The images and headlines emerging from Iran over the past week have triggered a familiar international script. Western capitals, pro-Israel commentators and assorted exiles are already speaking the language of ‘regime change’, some with barely concealed glee. It is precisely this eagerness that should make any serious observer pause. The first principle must be stated clearly: the people of Iran – and only the people of Iran – have the right to decide their political future. No foreign capital, no exiled royal, no think tank in Washington or Tel Aviv has any moral or political legitimacy to prescribe what Iran should become. Second: there is no denying that the Islamic Republic has often been unrelentingly strict, sometimes heavy-handed and frequently tone-deaf to the aspirations of its citizens. Nor can one ignore the genuine, organic frustration that has built up over years and to pretend that all discontent is manufactured is to insult the lived reality of many Iranians. But there is another uncomfortable truth that must be confronted. The enthusiasm with which certain international players are cheering the unrest makes even legitimate protest appear suspect. When US politicians speak of “very strong options” for Iran, when pro-Israel voices applaud instability in Tehran and when tech billionaires toy with Iranian symbols as if this were a branding exercise, it creates the unmistakable impression of orchestration.
The alternatives being aggressively marketed are hardly reassuring. The resurrection of Reza Pahlavi as a supposed saviour of Iran is not only historically tone-deaf but politically absurd too. He represents a dynasty overthrown by a popular revolution, carries the baggage of authoritarianism and Western patronage, and enjoys little genuine grassroots legitimacy inside Iran. Then there is the economic dimension, which Western commentary habitually distorts. Iran’s crippling economic situation is routinely blamed on ‘mismanagement’. This is disingenuous. American and Western sanctions have been central to Iran’s economic suffocation. It is also perfectly legitimate to wish for a freer Iran. But one can desire freedom without desiring subservience. A ‘free’ Iran run by Western-approved proxies, security clients or pliant elites would merely be another outpost of external influence in a region already littered with the wreckage of foreign-designed transformations. At the same time, it would be a grave error for Tehran to dismiss everything as a foreign plot. By creating space for indigenous criticism, Iran can empower its own people to resist externally engineered narratives and regime-change fantasies.

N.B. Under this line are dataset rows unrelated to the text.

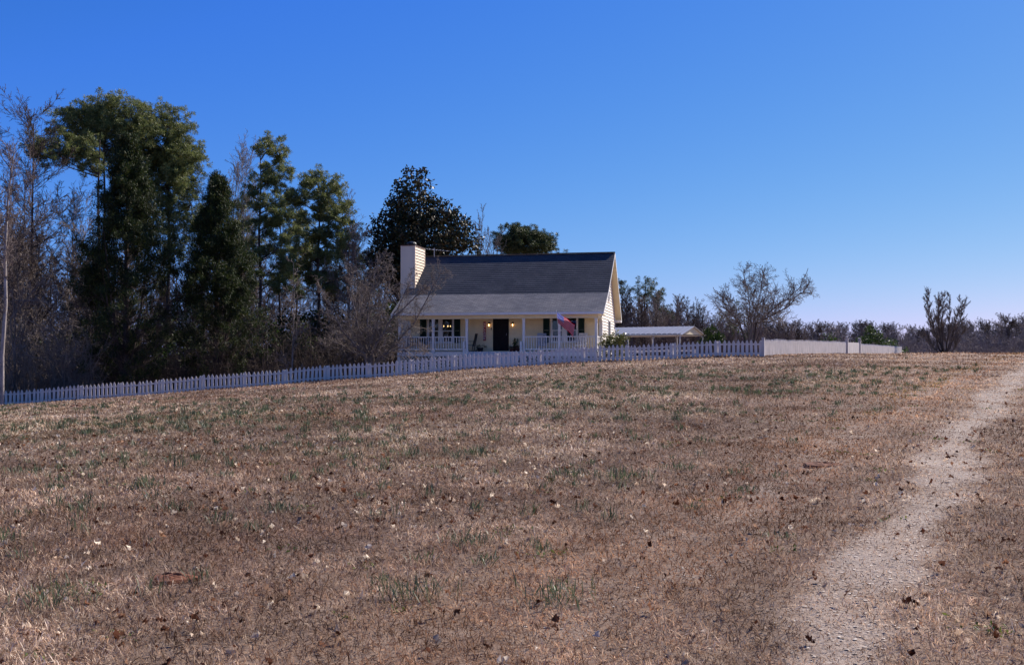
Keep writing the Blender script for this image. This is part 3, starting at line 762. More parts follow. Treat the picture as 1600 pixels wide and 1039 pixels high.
rocking_chair(face(U(907, 1.2), 1.25), -TH-R(14), M['white'], 'white rocking chair in front of the right hand shutter of the right window')
# bench at left
bt = empty('porch_bench', face(U(650, 1.3), 1.4), -TH, 'long dark wooden bench behind the left porch rail', 'bench')
mb = MB(); [mb.box(-.75, .75, -.2+i*.1, -.2+i*.1+.08, .42, .45) for i in range(4)]; mb.build('seat', M['dark'], bt)
mb = MB(); mb.box(-.75, .75, .22, .26, .86, .96); mb.box(-.75, .75, .22, .26, .5, .56)
[mb.box(-.7+i*.14, -.7+i*.14+.05, .225, .255, .56, .86) for i in range(11)]; mb.build('backrest', M['dark'], bt)
for sx in (-.72, .68):
    MB().box(sx, sx+.05, -.2, -.15, 0, .62).build('leg', M['dark'], bt); MB().box(sx, sx+.05, .215, .265, 0, .94).build('leg', M['dark'], bt)
    MB().box(sx-.01, sx+.06, -.22, .215, .62, .65).build('armrest', M['dark'], bt)
def pot_plant(loc, r, h, potmat, label, lh, seed, mat='shrub_g', n=16):
    t = empty('potted_plant', loc, 0, label, 'potted plant')
    MB().lathe([(r*.62,0),(r*.9,h*.8),(r,h*.82),(r,h),(r*.9,h),(r*.85,h*.9)], (0,0,0), 14).build('pot', potmat, t)
    rng = np.random.default_rng(seed); C = rng.normal(size=(n,3))*[r*.45,r*.45,lh*.22]+[0,0,h+lh*.42]
    link('foliage', np_mesh('foliage', *leaves_np(rng, C, 12, (.07,.07,.09), .13, .035, updir=(0,0,1))), M[mat], t)
    segs = [(Vector((0,0,h*.7)), Vector(tuple(c)), .008, .004, 1) for c in C]; link('stem', segs_mesh('stem', segs, 3), M['twig_dark'], t)
    return t
pot_plant(face(U(750, 1.5), 1.55), .21, .26, M['blackmetal'], 'low black planter with a small sprig between the dark rocker and the door', .14, 3, n=5)
pot_plant(face(U(804, 1.55), 1.6), .17, .30, M['terracotta'], 'tallest potted plant right of the front door', .55, 4)
pot_plant(face(U(799, 1.3), 1.25), .14, .18, M['terracotta'], 'small red brown pot closest to the door on its right', .12, 5, 'brownleaf', 8)
pot_plant(face(U(809, 1.3), 1.3), .14, .2, M['terracotta'], 'small dark pot beside the right stair post', .12, 6, 'brownleaf', 8)
# welcome sign
u = U(757.6, VW); sg = empty('welcome_sign', hw(u, VW-.06, 2.72), -TH, 'tall narrow red sign with white letters spelling WELCOME left of the door', 'sign')
MB().box(-.09, .09, -.02, .0, 0, 1.2).build('board', M['red'], sg)
GL = {'W': [(0,1,.2,0),(.2,0,.5,.7),(.5,.7,.8,0),(.8,0,1,1)], 'E': [(0,0,0,1),(0,1,1,1),(0,.5,.8,.5),(0,0,1,0)], 'L': [(0,1,0,0),(0,0,1,0)],
      'C': [(1,.85,.6,1),(.6,1,.2,.9),(.2,.9,0,.5),(0,.5,.2,.1),(.2,.1,.6,0),(.6,0,1,.15)], 'O': [(.5,1,.1,.8),(.1,.8,0,.5),(0,.5,.1,.2),(.1,.2,.5,0),(.5,0,.9,.2),(.9,.2,1,.5),(1,.5,.9,.8),(.9,.8,.5,1)],
      'M': [(0,0,0,1),(0,1,.5,.35),(.5,.35,1,1),(1,1,1,0)]}
for k, chh in enumerate('WELCOME'):
    mb = MB(); z = 1.2-.06-(k+1)*.155+.04
    for (a, b, c, d) in GL[chh]:
        p = Vector((-.055+a*.11, -.024, z+b*.115)); q = Vector((-.055+c*.11, -.024, z+d*.115)); e = (q-p).normalized()*.008
        mb.bar(p-e, q+e, .008, .021, (0, 0, 1) if abs((q-p).normalized().z) < .9 else (1,0,0))
    mb.build('letter', M['white'], sg)
# chandelier inside left window
ug = U(698, VW+1.5); cd = empty('chandelier', hw(ug, VW+1.5, 3.55), -TH, 'lit chandelier hanging inside the left window', 'chandelier')
mb = MB(); mb.tube([(0,0,.15),(0,0,.86)], .01, 5); mb.lathe([(.02,0),(.05,.05),(.03,.15)], (0,0,0), 8)
for k in range(5):
    a = k*2*math.pi/5+.3; mb.tube([(0,0,.05),(.13*math.cos(a),.13*math.sin(a),0),(.24*math.cos(a),.24*math.sin(a),.1)], .008, 5)
mb.build('frame', M['blackmetal'], cd)
for k in range(5):
    a = k*2*math.pi/5+.3; MB().lathe([(.012,0),(.03,.03),(.02,.08),(.004,.1)], (.24*math.cos(a),.24*math.sin(a),.11), 8).build('bulb', M['bulb'], cd)

# flag on the post
m, nt, out = newmat('striped_flag_cloth')
uv = nd(nt, 'ShaderNodeTexCoord').outputs['UV']; sx = nd(nt, 'ShaderNodeSeparateXYZ'); nt.links.new(uv, sx.inputs[0]); fu, fv = sx.outputs[0], sx.outputs[1]
st = mth(nt,'MODULO', mth(nt,'FLOOR', mth(nt,'MULTIPLY', fv, 12.999)), 2.0)
stripe = mixc(nt, st, (.60,.006,.03), (.46,.36,.42))     # stripe 0 (bottom) and 12 (top) are red
can = mth(nt,'MULTIPLY', mth(nt,'LESS_THAN', fu, .40), mth(nt,'GREATER_THAN', fv, 6/13))
cu = mth(nt,'MULTIPLY', fu, 11/.4/2); cv = mth(nt,'MULTIPLY', mth(nt,'SUBTRACT', fv, 6/13), 9/(7/13)/2)
def dots(ou, ov):
    a = mth(nt,'SUBTRACT', mth(nt,'FRACT', mth(nt,'ADD', cu, ou)), .5); b = mth(nt,'SUBTRACT', mth(nt,'FRACT', mth(nt,'ADD', cv, ov)), .5)
    return mth(nt,'LESS_THAN', mth(nt,'ADD', mth(nt,'MULTIPLY', a, a), mth(nt,'MULTIPLY', b, b)), .028)
star = mth(nt,'MAXIMUM', dots(.25,.25), dots(.75,.75))
col = mixc(nt, can, stripe, mixc(nt, star, (.02,.045,.34), (.7,.7,.8)))
d_ = nd(nt, 'ShaderNodeBsdfDiffuse'); t_ = nd(nt, 'ShaderNodeBsdfTranslucent'); nt.links.new(col, d_.inputs[0]); nt.links.new(col, t_.inputs[0])
mx = nd(nt, 'ShaderNodeMixShader'); mx.inputs[0].default_value = .3; nt.links.new(d_.outputs[0], mx.inputs[1]); nt.links.new(t_.outputs[0], mx.inputs[2]); nt.links.new(mx.outputs[0], out.inputs[0])
M['flag'] = m
up = U(874); fl = empty('house_flag', hw(up, -.1, 3.15), -TH, 'stars and stripes flag flying from a pole on the second porch post from the right', 'flag')
tip = Vector((.02, -1.15, 1.20)); MB().tube([(0,0,0), tip*1.03], .014, 7).build('flag_pole', M['white'], fl); MB().lathe([(.005,0),(.03,.02),(.03,.05),(.005,.07)], tuple(tip*1.03), 8).build('finial', M['metal'], fl)
MB().box(-.03, .03, -.02, .025, -.08, .08).build('bracket', M['metal'], fl)
nu, nv = 26, 14; V = []; UVs = []; dn = -tip.normalized()*.86
for j in range(nv+1):
    for i in range(nu+1):
        s = i/nu; t = j/nv          # t 0 bottom .. 1 top of the hoist
        p = tip + dn*(1-t)
        p = p + Vector((1.10*s, .12*s + .05*math.sin(s*9+t*3)*s, -.66*s - .16*s*s*(1-t*.4) + .03*math.sin(s*11+t*2)*s)) + Vector((-.13*(1-t)*s*1.2, 0, 0))
        p.y += (1-t)*s*(-.28)
        V.append(tuple(p)); UVs.append((s, t))
F = [(j*(nu+1)+i, j*(nu+1)+i+1, (j+1)*(nu+1)+i+1, (j+1)*(nu+1)+i) for j in range(nv) for i in range(nu)]
link('flag_cloth', np_mesh('flag_cloth', V, F, True, UVs), M['flag'], fl)

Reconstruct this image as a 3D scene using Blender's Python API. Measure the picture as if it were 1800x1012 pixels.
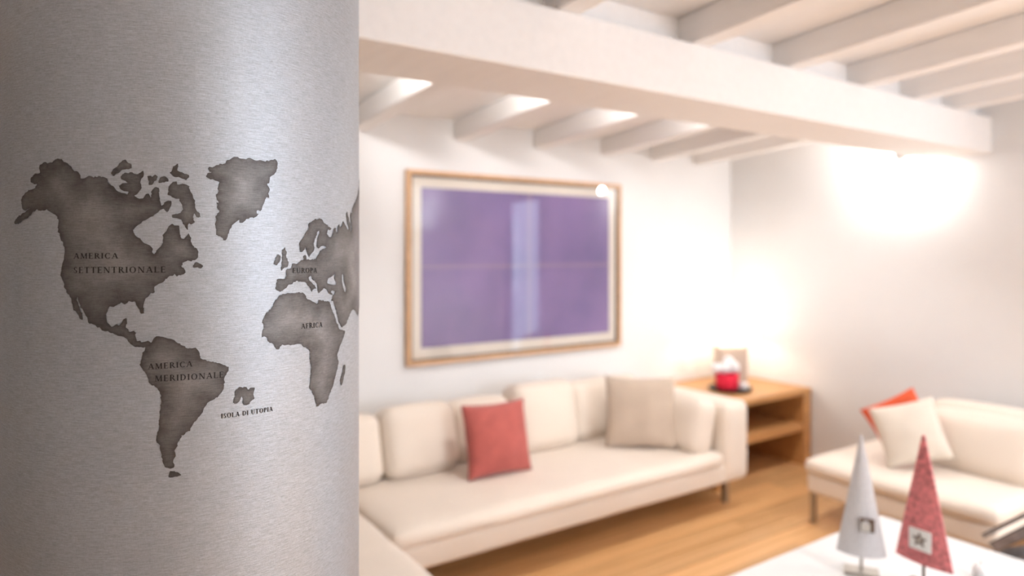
import bpy, bmesh, math, random
import numpy as np
from mathutils import Vector, Matrix, noise
from mathutils.geometry import delaunay_2d_cdt
random.seed(7)
for o in list(bpy.data.objects): bpy.data.objects.remove(o)
scene = bpy.context.scene
COL = scene.collection
R = math.radians

# ------------------------------------------------------------------ camera, world, light, exposure
CAM_Z = 1.5
YAW = 56.2                                   # optical axis, degrees from the X axis (X runs along the picture wall)
cam_d = bpy.data.cameras.new('camera'); cam = bpy.data.objects.new('camera', cam_d); COL.objects.link(cam)
cam.location = (0, 0, CAM_Z); cam.rotation_euler = (R(90), 0, R(YAW - 90))
cam_d.lens = 24; cam_d.sensor_width = 36; cam_d.shift_y = -63 / 1800
cam_d.clip_start = 0.02
cam_d.dof.use_dof = True; cam_d.dof.focus_distance = 1.0; cam_d.dof.aperture_fstop = 1.8
scene.camera = cam
vs = scene.view_settings
vs.view_transform = 'Standard'; vs.look = 'None'; vs.gamma = 1; vs.use_curve_mapping = False
vs.exposure = 0.98

world = bpy.data.worlds.new('world'); scene.world = world; world.use_nodes = True
world.node_tree.nodes['Background'].inputs[0].default_value = (0.70, 0.82, 1.0, 1)
world.node_tree.nodes['Background'].inputs[1].default_value = 1.6

def lamp(name, typ, loc, energy, color, rot=(0, 0, 0), **kw):
    d = bpy.data.lights.new(name, typ); d.energy = energy; d.color = color
    for k, v in kw.items(): setattr(d, k, v)
    o = bpy.data.objects.new(name, d); o.location = loc; o.rotation_euler = rot; COL.objects.link(o)
    return o
WARM = (0.98, 0.97, 0.96); NEUT = (0.88, 0.95, 1.0); COOL = (0.72, 0.85, 1.0)
# daylight entering by the two windows behind and beside the camera
lamp('daylight_garden_window', 'AREA', (2.95, -3.12, 1.48), 38, COOL, (R(90), 0, 0), shape='RECTANGLE', size=1.7, size_y=1.4)
lamp('daylight_side_window', 'AREA', (4.62, 0.55, 1.25), 1.5, COOL, (R(90), 0, R(90)), shape='RECTANGLE', size=0.7, size_y=1.9)

# ------------------------------------------------------------------ helpers
def link(name, me, mats, parent=None):
    o = bpy.data.objects.new(name, me); COL.objects.link(o)
    if mats is not None:
        for m in (mats if isinstance(mats, (list, tuple)) else [mats]): me.materials.append(m)
    if parent: o.parent = parent
    return o
def obj(name, bm, mat, parent=None, smooth=False):
    me = bpy.data.meshes.new(name)
    bmesh.ops.recalc_face_normals(bm, faces=bm.faces[:])
    bm.to_mesh(me); bm.free()
    if smooth:
        me.polygons.foreach_set('use_smooth', [True] * len(me.polygons))
    return link(name, me, mat, parent)
def tag(o, label, cat, group=None, kind=None):
    if label: o['label'] = label
    if cat: o['category'] = cat
    if group: o['group'] = group
    if kind: o['kind'] = kind
    return o
def empty(name, loc=(0, 0, 0), rz=0):
    o = bpy.data.objects.new(name, None); o.location = loc; o.rotation_euler = (0, 0, rz); COL.objects.link(o); return o
def box(bm, x0, x1, y0, y1, z0, z1, bev=0, seg=2):
    v = [bm.verts.new(p) for p in ((x0,y0,z0),(x1,y0,z0),(x1,y1,z0),(x0,y1,z0),(x0,y0,z1),(x1,y0,z1),(x1,y1,z1),(x0,y1,z1))]
    fs = [bm.faces.new([v[i] for i in q]) for q in ((0,3,2,1),(4,5,6,7),(0,1,5,4),(1,2,6,5),(2,3,7,6),(3,0,4,7))]
    if bev:
        es = list({e for f in fs for e in f.edges})
        bmesh.ops.bevel(bm, geom=es, offset=bev, segments=seg, profile=0.5, affect='EDGES')
def bx(name, mat, parent, *a, bev=0, seg=2, smooth=False):
    bm = bmesh.new(); box(bm, *a, bev=bev, seg=seg); return obj(name, bm, mat, parent, smooth)
def prism(bm, pts, axis, a, b):
    """pts 2D polygon extruded from a to b along axis 'x' (pts=(y,z)), 'y' (pts=(x,z)) or 'z' (pts=(x,y))"""
    def P(p, t): return {'x': (t, p[0], p[1]), 'y': (p[0], t, p[1]), 'z': (p[0], p[1], t)}[axis]
    A = [bm.verts.new(P(p, a)) for p in pts]; B = [bm.verts.new(P(p, b)) for p in pts]
    n = len(pts)
    bm.faces.new(A); bm.faces.new(B[::-1])
    for i in range(n): bm.faces.new((A[i], A[(i+1) % n], B[(i+1) % n], B[i]))
def lathe(bm, prof, c=(0, 0, 0), seg=32, close=True):
    rings = []
    for r, z in prof:
        rings.append([bm.verts.new((c[0] + r*math.cos(2*math.pi*i/seg), c[1] + r*math.sin(2*math.pi*i/seg), c[2] + z)) for i in range(seg)])
    for a, b in zip(rings, rings[1:]):
        for i in range(seg): bm.faces.new((a[i], a[(i+1) % seg], b[(i+1) % seg], b[i]))
    if close:
        bm.faces.new(rings[0][::-1]); bm.faces.new(rings[-1])
def soft_box(bm, sx, sy, sz, r, puff=(0, 0, 0), n=14, mat=Matrix(), wob=0.0, seed=0):
    """rounded box of full size sx,sy,sz centred on the origin; puff bulges the faces"""
    idx = {}; h = Vector((sx/2, sy/2, sz/2)); r = min(r, min(h) * .98)
    def vert(i, j, k):
        if (i, j, k) in idx: return idx[i, j, k]
        u = Vector((2*i/n - 1, 2*j/n - 1, 2*k/n - 1))
        # denser sampling towards the borders
        w = Vector([math.copysign(1 - (1 - abs(t))**1.7, t) for t in u])
        p = Vector([w[a] * h[a] for a in range(3)])
        q = Vector([max(-(h[a] - r), min(h[a] - r, p[a])) for a in range(3)])
        d = p - q
        if d.length > 1e-9: p = q + d.normalized() * r
        for a in range(3):
            b, c = (a+1) % 3, (a+2) % 3
            if puff[a]: p[a] += math.copysign(1, w[a]) * abs(w[a])**3 * puff[a] * (1 - w[b]**2) * (1 - w[c]**2)
        if wob: p += noise.noise_vector(p * 5 + Vector((seed*3.1, 0, 0))) * wob
        idx[i, j, k] = bm.verts.new(mat @ p); return idx[i, j, k]
    for a in range(n):
        for b in range(n):
            for s in (0, n):
                for f in (lambda i, j: (i, j, s), lambda i, j: (i, s, j), lambda i, j: (s, i, j)):
                    bm.faces.new([vert(*f(a, b)), vert(*f(a+1, b)), vert(*f(a+1, b+1)), vert(*f(a, b+1))])
def cushion(name, mat, parent, centre, size, r, puff=(0, 0, 0), rot=(0, 0, 0), wob=0.004, seed=0, n=14):
    from mathutils import Euler
    M = Matrix.Translation(centre) @ Euler(rot).to_matrix().to_4x4()
    bm = bmesh.new(); soft_box(bm, *size, r, puff, n, M, wob, seed)
    return obj(name, bm, mat, parent, True)

# ------------------------------------------------------------------ materials
def new_mat(name):
    m = bpy.data.materials.new(name); m.use_nodes = True
    nt = m.node_tree; b = nt.nodes['Principled BSDF']
    return m, nt, b
def N(nt, typ, **kw):
    n = nt.nodes.new(typ)
    for k, v in kw.items():
        if k.startswith('i_'): n.inputs[k[2:].replace('_', ' ')].default_value = v
        else: setattr(n, k, v)
    return n
def mat(name, col, rough=0.6, metal=0, var=0.0, scale=8, bump=0.0, bscale=60, stretch=None, emit=None, estr=0, sheen=0):
    m, nt, b = new_mat(name); L = nt.links.new
    b.inputs['Base Color'].default_value = (*col, 1); b.inputs['Roughness'].default_value = rough; b.inputs['Metallic'].default_value = metal
    if sheen: b.inputs['Sheen Weight'].default_value = sheen
    tc = N(nt, 'ShaderNodeTexCoord'); mp = N(nt, 'ShaderNodeMapping'); L(tc.outputs['Object'], mp.inputs[0])
    if stretch: mp.inputs['Scale'].default_value = stretch
    if var:
        t = N(nt, 'ShaderNodeTexNoise'); t.inputs['Scale'].default_value = scale; t.inputs['Detail'].default_value = 5
        L(mp.outputs[0], t.inputs['Vector'])
        rr = N(nt, 'ShaderNodeValToRGB')
        rr.color_ramp.elements[0].position = 0.3; rr.color_ramp.elements[1].position = 0.7
        rr.color_ramp.elements[0].color = (*[max(0, c * (1 - var)) for c in col], 1)
        rr.color_ramp.elements[1].color = (*[min(1, c * (1 + var)) for c in col], 1)
        L(t.outputs['Fac'], rr.inputs[0]); L(rr.outputs[0], b.inputs['Base Color'])
    if bump:
        t2 = N(nt, 'ShaderNodeTexNoise'); t2.inputs['Scale'].default_value = bscale; t2.inputs['Detail'].default_value = 4
        L(mp.outputs[0], t2.inputs['Vector'])
        bp = N(nt, 'ShaderNodeBump'); bp.inputs['Strength'].default_value = bump; bp.inputs['Distance'].default_value = 0.01
        L(t2.outputs['Fac'], bp.inputs['Height']); L(bp.outputs[0], b.inputs['Normal'])
    if emit:
        b.inputs['Emission Color'].default_value = (*emit, 1); b.inputs['Emission Strength'].default_value = estr
    return m
M = {}
M['wall'] = mat('white_plaster', (0.83, 0.815, 0.805), 0.85, var=0.015, scale=3, bump=0.05, bscale=120)
M['taupe'] = mat('taupe_plaster', (0.62, 0.60, 0.58), 0.85, var=0.03, scale=3)
M['white_wood'] = mat('white_painted_wood', (0.92, 0.885, 0.86), 0.6, var=0.02, scale=4, bump=0.06, bscale=30, stretch=(8, 1, 8))
M['cream'] = mat('cream_upholstery', (0.84, 0.73, 0.62), 0.75, var=0.02, scale=5, bump=0.08, bscale=350, sheen=0.2)
M['cream2'] = mat('off_white_linen', (0.80, 0.71, 0.60), 0.85, var=0.03, scale=9, bump=0.15, bscale=300, sheen=0.2)
M['beige'] = mat('beige_linen', (0.60, 0.48, 0.375), 0.9, var=0.05, scale=10, bump=0.2, bscale=300, sheen=0.2)
M['red_fabric'] = mat('brick_red_linen', (0.50, 0.115, 0.095), 0.85, var=0.12, scale=14, bump=0.25, bscale=260, sheen=0.2)
M['orange'] = mat('orange_linen', (0.78, 0.115, 0.04), 0.85, var=0.06, scale=10, bump=0.2, bscale=260)
M['oak'] = mat('oiled_oak', (0.58, 0.29, 0.105), 0.45, var=0.16, scale=3, bump=0.05, bscale=30, stretch=(1.2, 14, 14))
M['steel'] = mat('brushed_steel', (0.45, 0.42, 0.38), 0.35, 1.0)
M['dark'] = mat('dark_metal', (0.04, 0.035, 0.03), 0.5, 0.4)
M['white_lacquer'] = mat('white_lacquer', (0.74, 0.73, 0.72), 0.3)
M['gold'] = mat('gilded_wood', (0.66, 0.40, 0.22), 0.45, 0.1, var=0.1, scale=20)
M['umber'] = mat('dark_umber_wood', (0.14, 0.085, 0.055), 0.5, var=0.1)
M['mount'] = mat('ivory_mount_board', (0.76, 0.69, 0.60), 0.8, var=0.02)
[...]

Iran is not a fragile, invented state. It is a civilisation with millennia of history, a strong sense of identity and a deeply ingrained tradition of independence. It has also stood by Palestine when many in the region chose accommodation. For these reasons, it has remained firmly in the crosshairs of Washington and Tel Aviv. This context matters. The current unrest cannot be read in isolation. Nor can it be divorced from the region’s tragic experience with externally sponsored ‘change’ – from Iraq to Libya to Syria – where the language of liberation masked projects of destruction. One hopes for a strong, free Iran in the true sense, not the curated sense. Iran deserves dignity, prosperity and political space. It does not deserve to be the next laboratory for Western manoeuvred regime change. The path forward lies neither in denial nor in surrender. It lies in the Iranian state engaging its own society honestly, and in the international community restraining its habitual impulse to interfere.